1. Coverage Analysis

Using the structured criteria from Phase 4, evaluate the user's cover letter (cover-letter-draft.md) against each criterion:

  • Addressed strongly — The letter makes a clear, evidence-backed case for this criterion.
  • Addressed weakly — It's mentioned but vague, unsupported, or undercooked.
  • Missing — The criterion isn't addressed at all, but the user's source materials contain relevant experience that could be used.

Present as a summary table (criterion, coverage status, notes).

2. Red Team Review

Run the same three-part critical review as Phase 6's Red Team Review, but assessed against the user's letter rather than a generated draft:

  1. Argument strength:

    • Are claims backed by specific evidence and examples, not just assertions?
    • Are outcomes concrete and measurable where possible?
    • Does each paragraph advance the case, or is any filler?
    • Are the strongest selling points given enough prominence?
  2. Voice authenticity:

    • Compare the letter's tone against the user's other original hand-written letters in source-materials/cover-letters/original/.
    • Flag any phrases that sound generic or formulaic.
    • Check the register matches the sector.
  3. Overall tightness:

    • Flag vague or generic phrasing that could apply to any candidate.
    • Identify sentences that could be cut or combined without losing substance.
    • Check the opening and closing are strong — not boilerplate.

Present findings as a numbered list of specific, actionable items referencing the relevant paragraph or sentence.

3. Targeted Edits

For each item flagged as addressed weakly or missing in the coverage analysis, and for each red team finding, offer a specific rewrite of just that section:

  • Replacement paragraph or sentence, not a full rewrite of the letter.
  • Draw on the user's source materials (CVs, other cover letters) and company research to provide concrete evidence and framing.
  • Match the user's voice as closely as possible by referencing their original hand-written letters.

4. Present and Iterate

  1. Present all three together: coverage table, red team findings, and targeted edits.
  2. Ask the user which edits to incorporate.
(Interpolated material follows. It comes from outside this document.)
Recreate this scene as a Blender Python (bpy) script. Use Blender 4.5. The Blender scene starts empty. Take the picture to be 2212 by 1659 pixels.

Iterate until approved.
  3. Save the final version as applications/<folder>/cover-letter.md.
  4. Convert to docx:
    pandoc -f markdown -t docx -o "applications/<folder>/cover-letter.docx" "applications/<folder>/cover-letter.md"

After this phase, skip Phase 6 and proceed directly to Phase 7 (Wrap-up).

Phase 6: Drafting

Applies to Thorough and Fast modes only. Review mode uses Phase 5R instead.

Write the cover letter with these constraints:

  • Voice and tone: Match the user's original hand-written cover letters. These are the gold standard. Do NOT default to generic AI cover letter style.
  • Structure: Follow conventions from existing letters (greeting style, paragraph structure, sign-off).
  • Content: Map strong matches directly. Incorporate user's answers for partial/no matches. Weave in specific examples from the long CV where they strengthen the case.
  • Length: Match the length of the user's existing cover letters unless the job explicitly requests otherwise.
  • Sector awareness: Read the user's sector from profile.md and use the appropriate register. Match the tone to the sector (e.g. professional but not corporate-buzzwordy for government; concise and results-oriented for consulting; technical precision for tech roles).

Red Team Review

After writing the draft and before presenting it to the user, run a critical self-review:

  1. Argument strength:

    • Are claims backed by specific evidence and examples, not just assertions?
    • Are outcomes concrete and measurable where possible? (e.g. "improved X by Y%" not "made significant improvements")
    • Does each paragraph advance the case, or is any filler?
    • Are the strongest selling points given enough prominence?
  2. Voice authenticity:

    • Compare the draft's tone against the user's original hand-written letters.
    • Flag any phrases that sound like generic AI cover letter language (e.g. "I am excited to apply", "I believe I would be a valuable asset", "leveraging my expertise").
    • Check the register matches the user's sector (from profile.md).
  3. Overall tightness:

    • Flag vague or generic phrasing that could apply to any candidate.
    • Identify sentences that could be cut or combined without losing substance.
    • Check the opening and closing are strong — not boilerplate.

Present the review as a numbered list of specific, actionable findings. Each finding should reference the relevant paragraph or sentence and suggest a concrete improvement.

Steps:

  1. Save the draft as applications/<folder>/cover-letter.md.
  2. Present the draft to the user and ask: "Here's the draft — I've saved it to cover-letter.md. Feel free to open the file and make any edits you'd like before I run the red team analysis. Let me know when you're ready." Wait for the user to respond before continuing.
  3. Re-read applications/<folder>/cover-letter.md to pick up any changes the user made.
  4. Run the red team review (above) against the current version of the file.
  5. Present the red team findings to the user.
  6. Ask if they want further changes. Iterate until approved.
  7. Save the final approved letter as applications/<folder>/cover-letter.md.
  8. Convert to docx:
    pandoc -f markdown -t docx -o "applications/<folder>/cover-letter.docx" "applications/<folder>/cover-letter.md"

Phase 7: Wrap-up

  1. Append a row to applications-log.csv:

    echo "YYYY-MM-DD,\"<company>\",\"<role>\",draft,<thorough|fast|review>,<folder-name>," >> applications-log.csv

    Use today's actual date, the real company/role names, and the folder name created earlier.

  2. Print: "Don't forget to update the status in applications-log.csv when you hear back!"